Female WWII aviators honored with gold medal

200 former "WASPs" thanked by Pelosi at ceremony: "We are all your daughters"

Published March 10, 2010 6:24PM (EST)

A long-overlooked group of women who flew aircraft during World War II were awarded the Congressional Gold Medal on Wednesday.

Known as Women Airforce Service Pilots, or WASPs, they were the first women to fly U.S. military planes.

About 200 of these women aviators, mostly in their late 80s and early 90s and some in wheelchairs, came to the Capitol to accept the medal, the highest civilian honor bestowed by Congress.

In thanking them for their service, House Speaker Nancy Pelosi said these women pilots went unrecognized for too long.

"Women Air Force Service Pilots, we are all your daughters, you taught us how to fly," Pelosi said.

In accepting the award, WASP pilot Deanie Parrish said the women had volunteered to fly the planes without expectation that they would ever be thanked.

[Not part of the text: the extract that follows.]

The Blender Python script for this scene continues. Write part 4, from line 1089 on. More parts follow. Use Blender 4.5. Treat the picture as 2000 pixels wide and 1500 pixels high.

Their mission was to fly noncombat missions to free up male pilots to fly overseas.

"Over 65 years ago we each served our country without any expectation of recognition or glory and we did it without compromising the values that we were taught growing up ... We did it because our country needed us," Parrish said.

Thirty-eight WASPS were killed in service. But they were long considered civilians, not members of the military, and thus were not entitled to the pay and benefits given to the men. When their unit was disbanded in 1944, many even had to pay their own bus fare home from a Texas airfield.

They were afforded veteran status in 1977 after a long fight.

It's estimated that about 300 WASP aviators are still alive.

Sens. Kay Bailey Hutchison, R-Texas, and Barbara Mikulski, D-Md., along with Reps. Ileana Ros-Lehtinen, R-Fla., and Susan Davis, D-Calif., led the push in Congress to get the women recognized.

The Congressional Gold Medal was awarded in 2000 to the Navajo Code Talkers and in 2006 to the Tuskegee Airmen.